> Short problem: Repeat the material exactly, leaving nothing out.

> Given data:
══════
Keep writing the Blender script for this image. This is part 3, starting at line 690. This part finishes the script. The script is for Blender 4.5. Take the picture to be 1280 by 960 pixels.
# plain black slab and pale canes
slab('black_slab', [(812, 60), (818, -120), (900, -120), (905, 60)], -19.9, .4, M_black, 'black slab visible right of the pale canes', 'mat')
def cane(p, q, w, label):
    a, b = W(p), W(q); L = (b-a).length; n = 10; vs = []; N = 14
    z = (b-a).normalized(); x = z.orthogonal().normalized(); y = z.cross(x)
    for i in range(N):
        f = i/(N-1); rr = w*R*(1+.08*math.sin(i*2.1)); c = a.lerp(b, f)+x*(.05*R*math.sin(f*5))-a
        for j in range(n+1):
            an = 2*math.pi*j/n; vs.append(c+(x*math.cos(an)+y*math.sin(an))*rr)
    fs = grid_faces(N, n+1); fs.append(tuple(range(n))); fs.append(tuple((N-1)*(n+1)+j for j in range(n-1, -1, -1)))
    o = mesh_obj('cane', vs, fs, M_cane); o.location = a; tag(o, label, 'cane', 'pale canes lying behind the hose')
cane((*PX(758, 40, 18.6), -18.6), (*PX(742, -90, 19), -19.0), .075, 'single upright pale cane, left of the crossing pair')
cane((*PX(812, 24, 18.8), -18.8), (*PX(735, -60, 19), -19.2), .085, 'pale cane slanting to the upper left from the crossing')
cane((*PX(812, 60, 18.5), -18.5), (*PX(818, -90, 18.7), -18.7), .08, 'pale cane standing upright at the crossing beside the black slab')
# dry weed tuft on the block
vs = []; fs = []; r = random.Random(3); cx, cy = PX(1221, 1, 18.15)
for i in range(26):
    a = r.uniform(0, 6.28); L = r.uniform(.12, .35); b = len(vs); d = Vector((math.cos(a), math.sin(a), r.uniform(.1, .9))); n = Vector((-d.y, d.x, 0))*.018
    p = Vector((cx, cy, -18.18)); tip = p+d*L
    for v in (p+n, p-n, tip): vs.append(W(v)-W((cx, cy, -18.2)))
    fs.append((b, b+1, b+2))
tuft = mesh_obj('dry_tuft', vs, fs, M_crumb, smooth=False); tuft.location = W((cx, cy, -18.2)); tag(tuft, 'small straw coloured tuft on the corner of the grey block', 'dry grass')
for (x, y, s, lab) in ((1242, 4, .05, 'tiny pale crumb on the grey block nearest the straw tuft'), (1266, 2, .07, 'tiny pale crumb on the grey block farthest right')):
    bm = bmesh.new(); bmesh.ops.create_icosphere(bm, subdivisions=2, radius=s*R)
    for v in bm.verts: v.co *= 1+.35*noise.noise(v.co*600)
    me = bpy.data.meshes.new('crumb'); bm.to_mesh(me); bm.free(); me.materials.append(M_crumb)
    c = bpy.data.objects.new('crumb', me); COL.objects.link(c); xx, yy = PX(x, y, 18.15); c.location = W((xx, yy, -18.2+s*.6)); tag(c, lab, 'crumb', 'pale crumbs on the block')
══════
> Result:
Keep writing the Blender script for this image. This is part 3, starting at line 690. This part finishes the script. The script is for Blender 4.5. Take the picture to be 1280 by 960 pixels.
# plain black slab and pale canes
slab('black_slab', [(812, 60), (818, -120), (900, -120), (905, 60)], -19.9, .4, M_black, 'black slab visible right of the pale canes', 'mat')
def cane(p, q, w, label):
    a, b = W(p), W(q); L = (b-a).length; n = 10; vs = []; N = 14
    z = (b-a).normalized(); x = z.orthogonal().normalized(); y = z.cross(x)
    for i in range(N):
        f = i/(N-1); rr = w*R*(1+.08*math.sin(i*2.1)); c = a.lerp(b, f)+x*(.05*R*math.sin(f*5))-a
        for j in range(n+1):
            an = 2*math.pi*j/n; vs.append(c+(x*math.cos(an)+y*math.sin(an))*rr)
    fs = grid_faces(N, n+1); fs.append(tuple(range(n))); fs.append(tuple((N-1)*(n+1)+j for j in range(n-1, -1, -1)))
    o = mesh_obj('cane', vs, fs, M_cane); o.location = a; tag(o, label, 'cane', 'pale canes lying behind the hose')
cane((*PX(758, 40, 18.6), -18.6), (*PX(742, -90, 19), -19.0), .075, 'single upright pale cane, left of the crossing pair')
cane((*PX(812, 24, 18.8), -18.8), (*PX(735, -60, 19), -19.2), .085, 'pale cane slanting to the upper left from the crossing')
cane((*PX(812, 60, 18.5), -18.5), (*PX(818, -90, 18.7), -18.7), .08, 'pale cane standing upright at the crossing beside the black slab')
# dry weed tuft on the block
vs = []; fs = []; r = random.Random(3); cx, cy = PX(1221, 1, 18.15)
for i in range(26):
    a = r.uniform(0, 6.28); L = r.uniform(.12, .35); b = len(vs); d = Vector((math.cos(a), math.sin(a), r.uniform(.1, .9))); n = Vector((-d.y, d.x, 0))*.018
    p = Vector((cx, cy, -18.18)); tip = p+d*L
    for v in (p+n, p-n, tip): vs.append(W(v)-W((cx, cy, -18.2)))
    fs.append((b, b+1, b+2))
tuft = mesh_obj('dry_tuft', vs, fs, M_crumb, smooth=False); tuft.location = W((cx, cy, -18.2)); tag(tuft, 'small straw coloured tuft on the corner of the grey block', 'dry grass')
for (x, y, s, lab) in ((1242, 4, .05, 'tiny pale crumb on the grey block nearest the straw tuft'), (1266, 2, .07, 'tiny pale crumb on the grey block farthest right')):
    bm = bmesh.new(); bmesh.ops.create_icosphere(bm, subdivisions=2, radius=s*R)
    for v in bm.verts: v.co *= 1+.35*noise.noise(v.co*600)
    me = bpy.data.meshes.new('crumb'); bm.to_mesh(me); bm.free(); me.materials.append(M_crumb)
    c = bpy.data.objects.new('crumb', me); COL.objects.link(c); xx, yy = PX(x, y, 18.15); c.location = W((xx, yy, -18.2+s*.6)); tag(c, lab, 'crumb', 'pale crumbs on the block')